Bir ekonomik program yalnızca teknik koşulların yeterliliğiyle başarılı olamaz. Başka etmenlerin de devrede olması gerekir. Mesela uygun bir programın bilgili ve deneyimli bir teknik takım tarafından uygulaması çok önemli olsa da, yeterli olmayabilir. Bunların ötesinde gerekler vardır.
Öncelikle iktidarda bulunanların irade göstermesi gerekir. İkide bir kaytarıcı tavırlar saygınlığı ve güveni sarsar. Telekom krizi bunun belirgin bir örneğiydi. Diyelim ki, hükümet canla başla işe sarıldı, hiç ödün vermeden programı uyguluyor. Program doğru, uygulayan sorumlu da yine uluslararası çapta deneyimli biri. Yeter mi? Elbette hayır.
Çünkü, ülkede çeşitli toplumsal kesimlerin böylesi bir programa ittifakla uyum sağlaması, hatta destek vermesi gerekir. İşçi, işveren, çiftçi, memur alenen desteklemezse maya tutmaz. Yahut da sürekli tekler. Unutmayalım, İsrail'de muhalefetteki partiler bile ileride aynı politikayı sürdüreceklerine söz verdiklerinden program başarı sağlamıştı.

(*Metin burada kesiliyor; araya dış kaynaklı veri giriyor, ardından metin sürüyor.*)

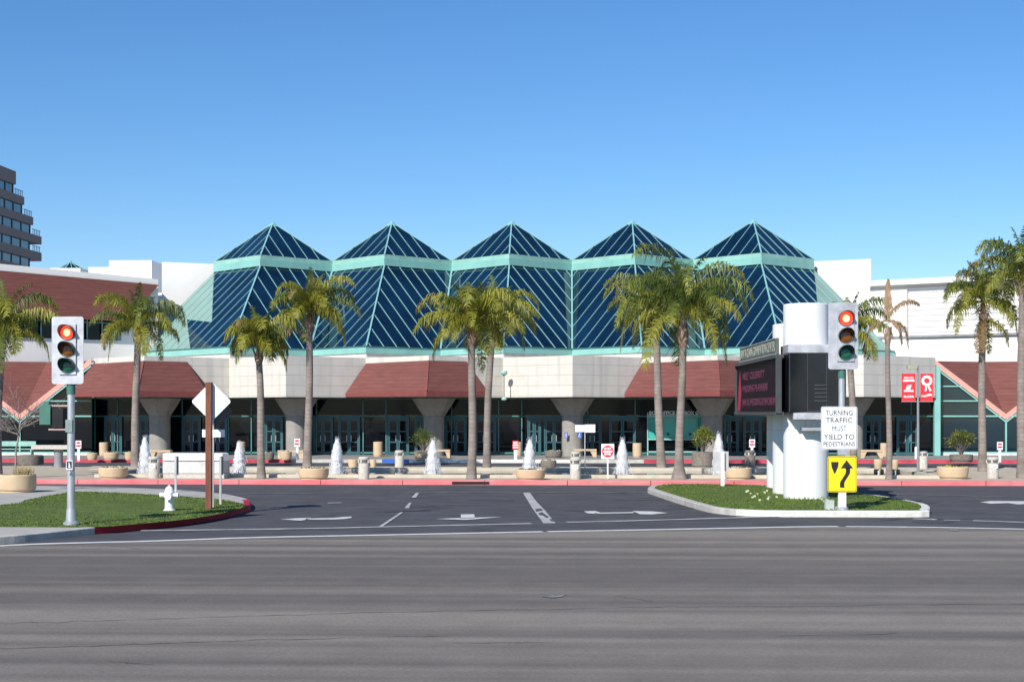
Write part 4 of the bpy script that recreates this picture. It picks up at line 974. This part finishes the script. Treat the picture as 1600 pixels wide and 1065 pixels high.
# ================================================================== FOUNTAINS
def jet(px, top, lean, label, seed):
    random.seed(seed); d = 57.0; s = d / F; x, y = P(px, d); Hj = Zy(top, d) - .18; t = thing('fountain_jet', (x, y, .18), label, 'fountain', 'white water jets in the long basin')
    b = MB()
    N = 20; K = 22; b.m = []
    ring0 = len(b.v); cx0 = 0
    for k in range(K):
        u = k / (K - 1); rr = (.25 - .09 * u ** .7) * max(.12, 1 - max(0, u - .55) ** 1.9 * 3.3) * (1 + .06 * math.sin(k * 1.3 + seed)); cx0 = lean * .10 * u
        for j in range(N): a = 2 * PI * j / N; r = max(.012, rr * (1 + random.uniform(-.14, .14) + .10 * math.sin(j * 2.5 + seed + .25 * k))); b.v.append((cx0 + r * math.cos(a), r * math.sin(a), .01 + u * Hj * .97 + random.uniform(-.03, .03)))
    for k in range(K - 1):
        for j in range(N): b.f.append((ring0 + k * N + j, ring0 + k * N + (j + 1) % N, ring0 + (k + 1) * N + (j + 1) % N, ring0 + (k + 1) * N + j)); b.m.append(0); b.sm.append(True)
    for k in range(60):
        a = random.uniform(0, 2 * PI); v = random.uniform(.08, .30); top_ = Hj * random.uniform(.3, .85); q = 9; off = random.uniform(.02, .1); ln = random.uniform(.1, .35)
        for i in range(q):
            if random.random() < .45: continue
            u0 = .35 + .65 * i / q; u1 = u0 + .05
            def pp(u): z = top_ * (1 - ((u - .4) / .6) ** 2); r = off + v * u * u * 1.15; return (r * math.cos(a) + lean * .07, r * math.sin(a), max(0, z))
            b.tube([pp(u0), pp(u1)], [.011, .007], 4, cap=False)
    for k in range(800):
        a = random.uniform(0, 2 * PI); z = Hj * random.random() ** 1.25 * 1.04; r = random.uniform(.10, .36) * (1.02 - .72 * z / Hj); q = random.uniform(.005, .015)
        c = (r * math.cos(a) + lean * .08 * z / Hj, r * math.sin(a), z); a2 = random.uniform(0, PI); dx, dy = q * math.cos(a2), q * math.sin(a2); b.face([(c[0] - dx, c[1] - dy, c[2]), (c[0] + dx, c[1] + dy, c[2]), (c[0], c[1], c[2] + q * 2.6)])
    b.build('water_plume', jet_m, t)
    b = MB(); b.lathe([(.08, -.03), (.06, .06)], 10); b.build('nozzle', steel, t)
for i, (px, top, ln, lb) in enumerate(((228, 682, -.5, 'leftmost water jet, beside the palm before the shaded column'), (374, 690, 0, 'water jet just right of the diamond sign and white block'), (526, 684, .2, 'water jet between the flower bowl and the first litter bin pair'), (676, 686, .1, 'water jet before the shrub planter left of the paired palms'), (826, 685, .5, 'water jet rising behind the central flower bowl'), (972, 685, .2, 'water jet right of the red disc sign'), (1123, 676, 0, 'water jet behind the white post and grey board'))): jet(px, top, ln, lb, 50 + i)
random.seed(11)

# ================================================================== PLANTERS, BINS, BENCHES
def flowers(parent, r, z, n, mlist, h=.12):
    b = MB()
    for k in range(n):
        a = random.uniform(0, 2 * PI); rr = r * math.sqrt(random.random()); x, y = rr * math.cos(a), rr * math.sin(a); b.cur = 0 if random.random() < .65 else 1
        hh = z + random.uniform(.02, h); q = random.uniform(.02, .05)
        for j in range(3): a2 = random.uniform(0, 2 * PI); b.face([(x, y, z), (x + q * math.cos(a2), y + q * math.sin(a2), hh - .02), (x + q * math.cos(a2 + 1.2), y + q * math.sin(a2 + 1.2), hh)])
    return b.build('flowers', mlist, parent)
def bowl(px, py, w, ytop, label, m=planter_m, fl=True, z=KZ, cols=None, taper=.94, group='round concrete flower bowls'):
    d = D(py, z); s = d / F; r = w * s / 2; x, y = P(px, d + r); h = (py - ytop) * s * 1.0
    t = thing('flower_bowl', (x, y, z), label, 'planter', group)
    b = MB(); b.lathe([(r * .90 * taper, 0), (r * .90 * taper, .05), (r * taper, .07), (r, h * .6), (r, h - .03), (r - .03, h), (r - .10, h), (r - .12, h - .07)], 36); b.build('bowl', m, t)
    b = MB(); b.lathe([(r - .115, h - .09), (r - .3 if r > .4 else r * .5, h - .055)], 24); b.build('soil', soil_m, t)
    if fl: flowers(t, r * .8, h - .07, int(260 * r), cols or [leaf_d, fl_w])
    return t, r, h
for px, py, w_, yt, lb in ((177, 748, 46, 730.5, 'tan flower bowl at the basin, leftmost of the big bowls'), (490, 749, 48, 731.5, 'tan flower bowl with white blooms under the second tall palm'), (829, 750, 47, 733.5, 'tan flower bowl in front of the middle water jet'), (1153, 749, 43, 731, 'tan flower bowl right of the white post on the island')):
    bowl(px, py, w_, yt, lb)
bowl(1488.5, 748.5, 49, 729.5, 'tan flower bowl with yellow blooms at the right', cols=[leaf_d, fl_y])
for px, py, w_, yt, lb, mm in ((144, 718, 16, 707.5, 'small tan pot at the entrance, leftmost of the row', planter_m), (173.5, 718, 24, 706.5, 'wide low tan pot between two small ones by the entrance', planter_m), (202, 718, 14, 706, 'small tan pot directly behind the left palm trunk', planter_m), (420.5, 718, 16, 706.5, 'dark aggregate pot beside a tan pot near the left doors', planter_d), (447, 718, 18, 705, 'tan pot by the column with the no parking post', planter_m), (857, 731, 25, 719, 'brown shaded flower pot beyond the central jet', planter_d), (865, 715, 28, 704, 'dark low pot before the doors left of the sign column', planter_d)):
    bowl(px, py, w_, yt, lb, m=mm, group='small pots by the entrance', z=KZ)
for px, py, w_, yt, lb in ((162, 712, 13.5, 691, 'tall tan cylinder pot at left between low pots'), (376.5, 716, 13, 690, 'tall tan cylinder pot behind the second water jet'), (590.5, 713, 14.5, 690, 'tall tan cylinder pot left of the shrub planter'), (809, 712, 13, 690.5, 'tall tan cylinder pot behind the red sign'), (995.5, 714, 14, 692, 'tall tan cylinder pot before the ticket windows'), (1381, 713, 11, 692, 'tall tan cylinder pot beside the dead palm')):
    bowl(px, py, w_, yt, lb, fl=False, taper=1.0, group='tall tan cylinder pots')
def litter(px, py, w, ytop, label, sticker=False, dark=False):
    d = D(py, KZ); s = d / F; r = w * s / 2; x, y = P(px, d + r); h = (py - ytop) * s; t = thing('litter_bin', (x, y, KZ), label, 'litter bin', 'round concrete litter bins')
    b = MB(); b.lathe([(r * .96, 0), (r, .03), (r, h * .70), (r * .97, h * .72)], 28); b.build('body', planter_d if dark else bin_m, t)
    b = MB(); b.lathe([(r * .90, h * .72), (r * .90, h * .87)], 28); b.build('opening', bin_d, t)
    for k in range(4):
        b = MB(); a = PI / 4 + k * PI / 2 + .4; b.box((r * .93 * math.cos(a), r * .93 * math.sin(a), h * .795), (.06, .06, h * .15), a); b.build('lid_support', bin_m, t)
    b = MB(); b.lathe([(r * .98, h * .87), (r, h * .89), (r, h * .96), (r * .85, h)], 28); b.build('lid', planter_d if dark else bin_m, t)
    if sticker:
        b = MB(); b.box((0, -r - .006, h * .56), (r * 1.1, .01, h * .17)); st = b.build('notice', sign_w, t)
        b = MB(); b.box((0, -r - .012, h * .58), (r * .8, .004, h * .02)); b.box((0, -r - .012, h * .54), (r * .7, .004, h * .02)); b.build('notice_print', grey_p, st)
litter(240.5, 747, 17.5, 713, 'litter bin with white notice right of the leftmost jet', True)
litter(568.5, 748.5, 17, 713.5, 'litter bin in front of the stools, right of the third jet')
litter(624, 733, 14, 703.5, 'slim litter bin farther back beside the fourth jet')
litter(899, 748.5, 17, 715, 'litter bin with white notice left of the red disc sign', True)
litter(899.5, 733, 15, 705.5, 'litter bin standing behind another in front of the column')
litter(1442, 732.5, 14.5, 704, 'litter bin at the foot of the banner lamp post')
litter(1551, 747.5, 18, 714, 'litter bin with white notice at the far right', True)
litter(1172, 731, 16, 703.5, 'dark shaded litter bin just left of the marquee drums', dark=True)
# shrub planters
def shrub(px, py, w, ytop, yshrub, label, m, ws, kind='bush', seed=1):
    random.seed(seed); d = D(py, KZ); s = d / F; r = w * s / 2; x, y = P(px, d + r); h = (py - ytop) * s
    t = thing('planted_tub', (x, y, KZ), label, 'planter', 'large tubs with shrubs')
    b = MB(); b.lathe([(r * .92, 0), (r * .92, .06), (r, .1), (r, h - .03), (r - .04, h), (r - .12, h), (r - .14, h - .08)], 32); b.build('tub', m, t)
    b = MB(); b.lathe([(r - .13, h - .1), (r * .4, h - .06)], 20); b.build('soil', soil_m, t)
    hs = (ytop - yshrub) * s; R = ws * s / 2; b = MB()
    for k in range(26 if kind == 'bush' else 60):
        a = random.uniform(0, 2 * PI); el = random.uniform(.1, 1.5); L = random.uniform(.55, 1.0)
        tip = Vector((math.cos(a) * math.cos(el) * R * L, math.sin(a) * math.cos(el) * R * L, h + hs * (.30 + .62 * math.sin(el) * L)))
        b.cur = 1; b.tube([(0, 0, h - .05), tuple(tip * .5 + Vector((0, 0, h * .5 + .05))), tuple(tip)], [.02, .012, .004], 4, cap=False)
        b.cur = 0 if random.random() < .7 else 2
        for j in range(46 if kind == 'bush' else 26):
            v = Vector((random.gauss(0, 1), random.gauss(0, 1), random.gauss(0, .8))) * (.11 if kind == 'bush' else .10); c = tip + v; dr = (v + Vector((0, 0, .05))).normalized() * random.uniform(.07, .17)
            sd_ = dr.cross(Vector((random.uniform(-1, 1), random.uniform(-1, 1), .3))).normalized() * random.uniform(.012, .03)
            b.face([tuple(c - sd_), tuple(c + sd_), tuple(c + dr)])
    b.build('foliage', [leaf_d, bark_m, frond_y], t)
shrub(662, 718, 30, 704, 667, 'tan tub with leafy bush left of the middle columns', planter_m, 34, seed=3)
shrub(1098, 731, 35, 706, 668, 'dark tub with dense bush before the ticket windows', planter_d, 36, seed=4)
shrub(1502, 722, 36, 710, 668, 'dark tub with spiky shrub before the right glass wall', planter_d, 46, kind='spiky', seed=5)
random.seed(21)
# big planter with bare tree at left
d = D(770, KZ); s = d / F; r = 30 * s; x, y = P(26, d + r); h = 28 * s
t = thing('large_planter', (x, y, KZ), 'large round tan planter holding dry grass at the left edge', 'planter')
b = MB(); b.lathe([(r * .90, 0), (r * .90, .07), (r * .97, .08), (r, .16), (r, h - .03), (r - .03, h), (r - .12, h), (r - .14, h - .1)], 44); b.build('bowl', planter_m, t)
b = MB(); b.lathe([(r - .13, h - .12), (r * .5, h - .08)], 24); b.build('soil', soil_m, t)
b = MB()
for k in range(300):
    a = random.uniform(0, 2 * PI); rr = .28 * math.sqrt(random.random()); X, Y = .25 + rr * math.cos(a), rr * math.sin(a) - .1; hh = random.uniform(.1, .36); a2 = random.uniform(0, 6.3)
    b.face([(X - .01, Y, h - .08), (X + .01, Y, h - .08), (X + .15 * math.cos(a2), Y + .15 * math.sin(a2), h + hh)])
b.build('dry_grass', drygrass, t)
t2 = thing('bare_tree', (x - 2 * s, y, KZ + h - .08), 'leafless young tree growing out of the large left planter', 'tree')
b = MB(); H1 = (735 - 650) * s
b.tube([(0, 0, 0), (.02, 0, H1 * .5), (.10, 0, H1 * .75), (.16, 0, H1)], [.035, .03, .028, .022], 8); b.build('trunk', bark_m, t2)
b = MB()
def branch(p, dr, L, r, lv):
    p = Vector(p); pts = [p]; dv = Vector(dr).normalized()
    for i in range(4):
        dv = (dv + Vector((random.gauss(0, .12), random.gauss(0, .12), random.gauss(.03, .08)))).normalized(); pts.append(pts[-1] + dv * L / 4)
    b.tube([tuple(q) for q in pts], [r, r * .85, r * .7, r * .55, r * .4], 4, cap=False)
    if lv > 0:
        for k in range(5):
            q = pts[random.randint(1, 4)]; nd = (dv + Vector((random.gauss(0, .7), random.gauss(0, .7), random.gauss(.1, .5)))).normalized(); branch(q, nd, L * random.uniform(.5, .8), r * .55, lv - 1)
for k in range(11):
    a = k * 2 * PI / 11 + random.uniform(-.2, .2); el = random.uniform(.35, 1.2)
    branch((.13 + .02 * math.cos(a), 0, H1 * random.uniform(.72, 1)), (math.cos(a) * math.cos(el), math.sin(a) * math.cos(el), math.sin(el)), random.uniform(.7, 1.15), .016, 2)
b.build('branches', bark_m, t2)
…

Öte yandan; dış konjonktürün uygun olması ihracat için önemli olabilir. Dış destek de ekonominin toparlanmasını çabuklaştırabilir. Ancak bunlar da başarı için yetmeyebilir. Mesela 1998 Rusya krizi patladığında dış konjontür uygundu. üstelik IMF de bol kepçe bir borç vermişti. Ama yine de sökmedi. Rusya çöktü. Demek ki, bunlar da tek başına yeterli değil.
Bir ekonomik programın başarısını sağlayan en önemli etmen belki de siyasal istikrar! Mali krizler siyasal istikrarı bozsa da, siyasal istikrar sağlanmadan da ekonomide sonuç alınamıyor. Kısacası yumurta - tavuk gibi bir şey.
Yurtdışında da buna çok önem veriliyor ve gelişmekte olan ülkeler için istikrar (stability) endeksleri geliştiriliyor. Geçenlerde Lehman Brothers ve Euroasia Grup'un hazırladığı bir endeksi The Economist dergisi yayımlamıştı. Bu tabloda Arjantin ve Venezüella'dan sonra en istikrarsız ülkenin bizimkisi olduğu görülüyor. Aslında geçen yıl Endonezya hariç tüm ülkelerden daha istikrarsızmışız da, Arjantin'de kriz çıkınca ve Venezüella'da işler sarpa sarınca göreli olarak durumumuz biraz düzelmiş.
Son günlerde gerek Ecevit'in rahatsızlığı, gerekse erken ve gereksiz erken seçim telaşları piyasalarda rahatsızlık yarattı. Dün de bu gerginlik sürdü. Ancak bu geçici görülmeli. Bu gerginliğin ortadan kalkması ise iki etmene bağlı gözüküyor. Biri Ecevit'in yeniden görevine dönmesi, diğeri de bankaların genel kurullarının toplanması. Unutmayalım, iki hafta içinde bankaların bilançoları açıklanacak. Pek bir sorun çıkmazsa da ortalık rahatlayacak.
Not: Dün işadamlarının siyasetle daha az ilgilenmesi eleştirimize bazı yakın dostlarımız alınmışlar. Gerçi kasdettiğimiz herhangi biri değildi, ama yine de belirtelim. Son üç seçimdir iş alemi siyasi tercihinde yanıldı. Pişman da oldu. 1995'te Refah Partisi'nin önünü kesmeye çalıştı. Olmadı. 1999'da "ANAP'ın yanına DSP" dedi. Sonuç ise "DSP ile MHP'nin yanına ANAP" oldu! Siyasetçiler işadamlığından ne kadar anlarlarsa, işadamları da siyasetten o kadar anlar. Çünkü ikisi de yaşayarak öğrenilir.